When a mesh is worth it: many services (~20+), strong security requirements (mTLS, zero-trust networking), polyglot stacks where you can't standardise a single retry library across languages, complex traffic shaping for canary deploys. Below that bar, an API gateway plus a good HTTP client library in each service does most of the same work with much less operational cost.

Kubernetes is where most of this lives today. The cluster handles service discovery (DNS), load balancing (kube-proxy + Services), and deployment lifecycle (Deployments, Pods). The mesh runs on top of Kubernetes; the service registry and basic LB are below the mesh.
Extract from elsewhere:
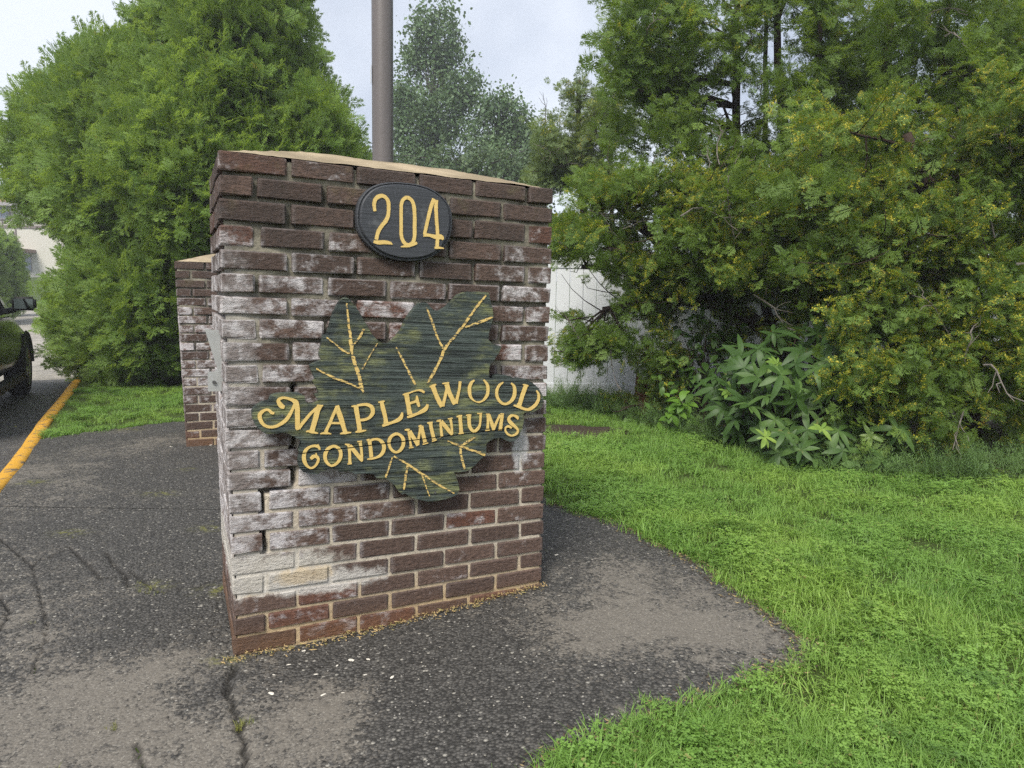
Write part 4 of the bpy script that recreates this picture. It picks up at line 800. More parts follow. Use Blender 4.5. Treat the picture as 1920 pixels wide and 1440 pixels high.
def region_boughs(regs, gaps=(), thr=-.28, frac=1.0):
    cs = []
    for (x0, x1, y0, y1, d0, d1, n) in regs:
        k = 0; tries = 0; n = int(n * frac)
        while k < n and tries < n * 6:
            tries += 1; px, py, d = rng.uniform(x0, x1), rng.uniform(y0, y1), rng.uniform(d0, d1)
            if any((px - gx) ** 2 / rx ** 2 + (py - gy) ** 2 / ry ** 2 < 1 for gx, gy, rx, ry in gaps): continue
            if mnoise.noise(Vector((px * .012, py * .012, d * .6))) < thr: continue
            cs.append(at(px, py, d)); k += 1
    return np.array([tuple(c) for c in cs])
M_CONIFER_GAPS = [(1080, 520, 48, 58), (1044, 640, 30, 120), (1130, 710, 62, 50), (1285, 615, 26, 36), (1425, 600, 46, 36), (1215, 600, 18, 40), (1060, 720, 40, 45)]
def conifer(name, label, trunks, regs, size, per, spread, gaps=(), cones=.4, limbs=28, twigs=24, mat=None, droop=.55, group='overgrown arborvitae trees in front of the fence', r0=.1, protos=None, thr=-.28, frac=.6):
    t0 = trunks[0]; base = Vector(t0[0]); root = empty(name, base); tag(root, label, 'tree', group)
    q = MB()
    for k, tr in enumerate(trunks):
        pts = [Vector(p) - base for p in tr]; fine = []
        for i in range(len(pts) - 1): fine += curve_pts(pts[i], pts[i + 1], 0, 5, .02, k * 9 + i)[:-1]
        fine.append(pts[-1]); n = len(fine); rr = r0 * (1.0 if k == 0 else .62); q.tube(fine, [rr * (1 - .62 * i / n) * (1.35 if i == 0 else 1) for i in range(n)], 9)
    q.build('trunk', M_BARK, root, True)
    cs = region_boughs(regs, gaps, thr, frac); C = np.array([np.mean([p[0] for p in tr]) for tr in trunks]).mean(); Y = np.mean([p[1] for tr in trunks for p in tr])
    outs = cs - np.array([C, Y + .3, 0]); outs[:, 2] = rng.uniform(-.2, .35, len(cs)); outs[:, 1] = np.minimum(outs[:, 1], 0) - .3; outs /= np.linalg.norm(outs, axis=1, keepdims=True)
    P, Rr, S = place_boughs(cs, outs); ok = P[:, 2] > .2; P, Rr, S = P[ok], Rr[ok], S[ok]
    idx = np.where(rng.random(len(P)) < cones, rng.integers(3, 6, len(P)), rng.integers(0, 3, len(P)))
    tag(scatter('crown', protos or FINE_B, P - np.array(base), Rr, S, idx, [mat or M_ARB_R, M_CONE], root), kind='stuff')
    q = MB(); r = random.Random(len(label))
    def nearest_trunk(c):
        best = None
        for tr in trunks:
            for i in range(len(tr) - 1):
                for f in (0.1, .3, .5, .7, .9):
                    p = Vector(tr[i]).lerp(Vector(tr[i + 1]), f)
                    if p.z < c.z + .5:
                        d = (p - c).length + abs(p.z - c.z + .15)
                        if best is None or d < best[0]: best = (d, p)
        return best[1] if best else Vector(trunks[0][0])
    for k in range(limbs):
        e = Vector(cs[r.randrange(len(cs))]); s = nearest_trunk(e); L = (e - s).length; pts = curve_pts(s - base, e - base, .04, 8, .07, k); w = .010 + .012 * L
        q.tube(pts, [w * (1 - .85 * i / 7) for i in range(8)], 5, 0)
        for j in range(4):
            a = pts[r.randrange(2, 7)]; d = Vector((r.gauss(0, 1), r.gauss(-.3, 1), r.gauss(.1, .6))).normalized() * r.uniform(.2, .55); q.tube(curve_pts(a, a + d, -.1, 5, .12, k * 5 + j), [.007, .006, .0045, .003, .002], 4, 0)
    if q.v: tag(q.build('branches', M_BARK, root), kind='stuff')
    q = MB()
    for k in range(twigs):
        c = Vector(cs[r.randrange(len(cs))]) + Vector((r.gauss(0, .1), -r.uniform(.1, .3), r.gauss(0, .1))) - base; d = Vector((r.gauss(0, 1), r.gauss(-.4, .4), r.gauss(.1, .7))).normalized() * r.uniform(.18, .5); pts = curve_pts(c, c + d, .12, 6, .14, k); q.tube(pts, [.0065, .006, .005, .004, .003, .002], 4)
        for j in range(3): a = pts[2 + j]; d2 = (d.normalized() + Vector((r.gauss(0, .7), r.gauss(0, .7), r.gauss(0, .7)))).normalized() * .14; q.tube(curve_pts(a, a + d2, 0, 4, .15, j), [.0038, .003, .0024, .0015], 4)
    if q.v: tag(q.build('dead_twigs', M_TWIG, root), kind='stuff')
    return root
def G(px, Y):
    p = at(px, 700, Y); return (p.x, Y, float(ground(p.x, Y)))
conifer('arborvitae_tree', 'thin dark trunked arborvitae with see through crown, tallest by the open sky', [[G(1392, 7.2), at(1385, 300, 7.2), at(1382, 100, 7.2), at(1378, -120, 7.2)], [G(1440, 7.3), at(1437, 200, 7.3), at(1434, -100, 7.3)]],
        [(1175, 1300, -70, 130, 6.3, 7.5, 62), (1165, 1300, 100, 320, 6.3, 7.6, 85), (1290, 1440, -70, 120, 6.4, 7.6, 42), (1290, 1420, 120, 350, 6.4, 7.5, 50)], .19, 13, .15, cones=.15, limbs=26, twigs=10, r0=.055, protos=SOFT_B, thr=-.13, frac=.74)
conifer('arborvitae_tree', 'arborvitae with a bent double trunk and gaps of sky, behind the olive bush', [[G(1480, 7.0), at(1500, 420, 7.0), at(1470, 240, 7.0), at(1458, 120, 7.0), at(1462, -120, 7.1)], [G(1535, 6.8), at(1534, 350, 6.8), at(1536, 200, 6.8), at(1540, -60, 6.8)], [at(1534, 300, 6.8), at(1570, 230, 6.8), at(1590, 60, 6.9)]],
        [(1420, 1640, -70, 110, 6.3, 7.6, 66), (1420, 1640, 110, 250, 6.4, 7.5, 46), (1420, 1640, 240, 420, 6.6, 7.6, 70), (1260, 1640, 400, 500, 6.7, 7.5, 60)], .19, 13, .15, cones=.2, limbs=26, twigs=12, r0=.065, protos=SOFT_B, thr=-.13, frac=.74)
conifer('arborvitae_tree', 'broad arborvitae with thick dark trunk at the far end of the fence', [[G(1690, 6.7), at(1668, 330, 6.7), at(1662, 200, 6.7), at(1668, -120, 6.8)], [G(1760, 6.6), at(1765, 200, 6.6), at(1780, -100, 6.6)]],
        [(1640, 1960, -80, 130, 5.6, 7.2, 120), (1600, 1960, 120, 330, 5.8, 7.2, 130), (1560, 1960, 320, 520, 6.0, 7.2, 90)], .20, 13, .16, cones=.3, limbs=26, twigs=16, r0=.085, protos=SOFT_B, thr=-.2, frac=.62)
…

Knowing which problem each layer solves stops the mistake of trying to make Kubernetes do mesh things, or vice versa.

The summary picture, top to bottom: CDN at the edge, DNS + global LB to direct to a region, API gateway in front of the cluster, service mesh inside the cluster, services talking to each other through proxies. Each layer earns its place by solving one well-defined problem. The next module is about how services talk asynchronously — queues, Kafka, pub/sub, streams — for the cases where direct HTTP calls are the wrong shape.